India keeps historic date with Mars

Mangalyaan cost $74 million, making it the world's cheapest interplanetary mission

September 24, 2014 10:42 am | Updated November 27, 2021 06:56 pm IST - Bangalore

Scientists at Bangalore ISRO cheering India's historic achievement. Photo: K. Murali Kumar

Scientists at Bangalore ISRO cheering India's historic achievement. Photo: K. Murali Kumar

Everyone sat glued to their seats, anxious and tense at the Mission Operations Complex-2 (MOX-2), the nerve entre of India’s Mars mission on Wednesday morning. There was just one question on everybody’s mind: will it happen?

The answer came through Indian Space Research Organisation (ISRO) Chairman K. Radhakrishnan’s intercom. Mission Director V. Kesava Raju had given the thumbs up. The Chairman nodded calmly, went up to Prime Minister Narendra Modi and spoke a few words. A jubilant Mr. Modi hugged him, raised a fist and patted him on the back.

The gesture made it official. At 7.59 a.m., India had accomplished a gigantic feat of putting a spacecraft in orbit around Mars in its first attempt.

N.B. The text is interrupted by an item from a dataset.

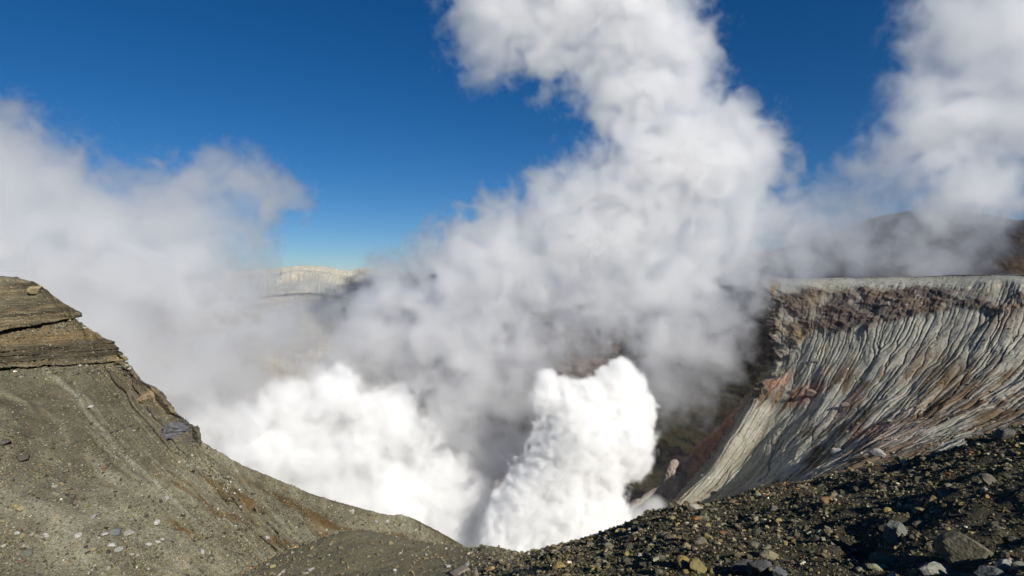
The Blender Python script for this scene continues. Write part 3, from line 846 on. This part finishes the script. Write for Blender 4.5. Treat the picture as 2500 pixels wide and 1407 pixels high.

Around 150 ISRO engineers at MOX-2 and the neighbouring Mission Analysis Centre (MOX-1), where the media waited, broke into applause. “MOM successfully enters Martian orbit,” ISRO flashed on its monitors.

Dr. Radhakrishnan later told The Hindu, “We have done our best. India is great.”

The tryst with the Red Planet came 10 months after the ISRO launched its first orbiter to Mars on November 5 last year. But the final critical moment was at 7.17 a.m., when the main Liquid Apogee Motor (LAM) and the eight small thrusters on the orbiter ignited simultaneously and enabled the crucial manoeuvre.

All the engines fired flawlessly for 24 minutes and reduced the spacecraft’s velocity by 1.09 km per second; this contained the spacecraft in an orbit around Mars.

Praise for feat

Mr. Modi commended the ISRO scientists on “their incredible” feat. “MOM has met Mars. India has successfully reached Mars. History has been created today. We have reached the unknown and achieved the impossible,” he exulted.

“I am living my dream,” said MOM Project Director S. Arunan. Mr. Kesavara Raju called it “a great achievement for the country.”

The former Soviet Union and the U.S, who began their Mars pursuits in the 1960s, as well as Japan and China, failed in their first attempt to put their spacecraft into Martian orbit. The US Mariner-3 failed in 1964 and the Japanese Nozomi did not make it in 1998. Russia’s Phobos-Grunt mission, with a Chinese payload, failed in 2011.